“In the morning, as soon as I was up and dressed, I told my sister what I had seen. She then informed me that the house had the reputation of being ‘haunted’; and that a murder had been committed in it; but not in the room in which I had slept. Later in the day I left—after making my sister promise to do all she could to unravel the mystery.
“On the following Wednesday morning, I received a letter from my sister, in which she informed me that, since I left, she had made inquiries and had ascertained that the murder was committed in the very room in which I slept! She added that she proposed visiting us the next day, and that she would like me to write out an account of what I had seen—together with a plan of the room, and that on that plan she wished me to mark the place of the appearance and disappearance of the figure.
“This I immediately did; and the next day when my sister arrived, she asked me if I had complied with her request? I replied, pointing to the drawing room table: ‘Yes, there is the account and the plan.’
“As she rose to examine it, I prevented her, saying: ‘Do not look at it until you have told me all you have to say, because you might unintentionally color your story by what you may read there.’
“Thereupon she informed me that she had had the carpet taken up in the room I had occupied, and that the marks of blood from the murdered person were there, plainly visible, on a particular part of the floor. At my request she also then drew a plan of the room, and marked upon it the spots which still bore traces of blood.

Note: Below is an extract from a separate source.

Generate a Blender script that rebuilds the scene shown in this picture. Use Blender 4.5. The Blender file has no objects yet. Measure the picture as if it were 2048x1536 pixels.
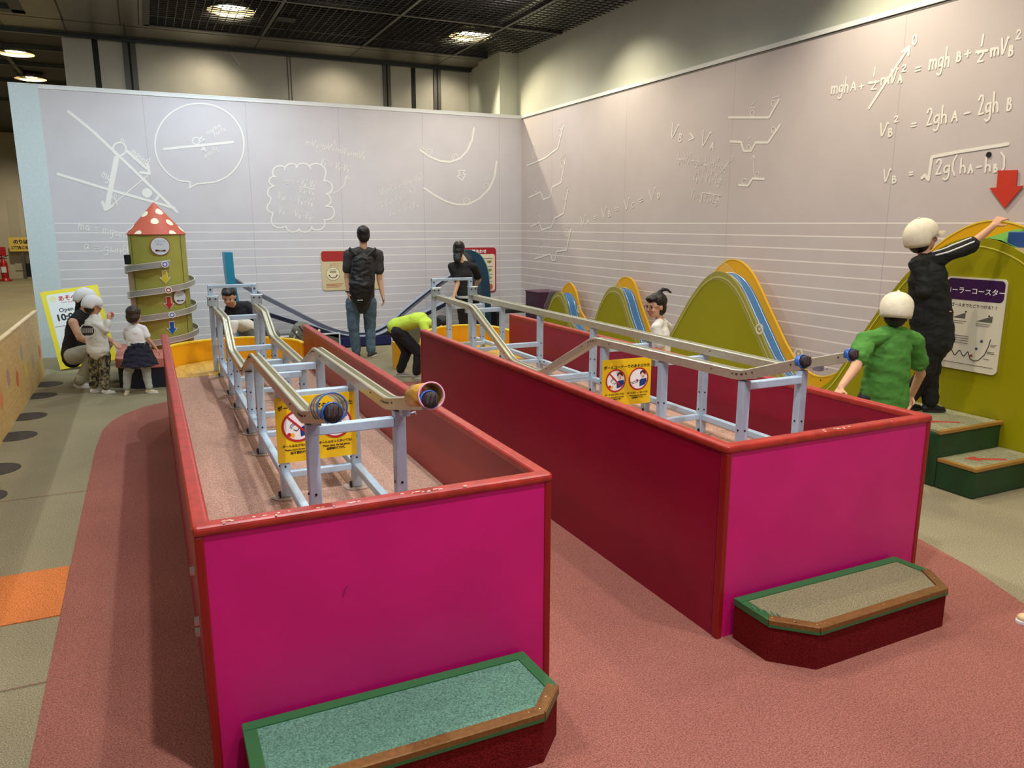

The two plans—my sister’s and mine—were now compared; and we verified the most remarkable fact that the place she had marked as the beginning and ending of the traces of blood coincided exactly with the spots marked on my plan as those on which the female figure had appeared and disappeared!”
FACE TO FACE!
The following case is recorded by the wife of Colonel Lewin, and is reported in the Proceedings of the S. P. R.:
“In January, 1868, I took a house close to Hastings.... One night there was a heavy storm, the weather was bitterly cold, and a fire was burning in my bedroom when I went to bed at 10.30. I tried to go to sleep, but it was no use; the noise of the wind and the rain kept me awake. I must have been lying like this for a couple of hours when I became conscious of what seemed like a light in the room.... I thought the fire must have re-kindled itself, and crawled along on my knees on the bed to look at the fire over the high wooden foot, to see how this might be. I had no thought of anything but the fire, and was not nervous in the slightest degree. As I raised myself on my knees and looked over the foot of the bed, I found myself face to face, at a distance of about three feet, with the semblance of a man. I never for a moment thought he was a man, but was struck with the feeling that this was one from the dead.
“The light seemed to emanate from round this figure, but the only portions which I saw clearly were the head and shoulders. The face I shall never forget; it was pale, emaciated, with a thin, high-bridged nose, and eyes deeply sunk and glowing in the sockets with a sort of glare. A long beard was seemingly rolled in under a white comforter, and on the head was a slouched felt hat. I had a nervous shock, and felt a dead person was looking upon me—a living one, but had no sensation of being actually frightened, until the figure moved slowly as if interposing between me and the door, then horror overcame me and I fell back in a dead faint. How long I remained unconscious I know not, but I came to myself cold and cramped; the room was quite dark and nothing was visible. Thoroughly tired out, I got into bed, and slept soundly until morning.”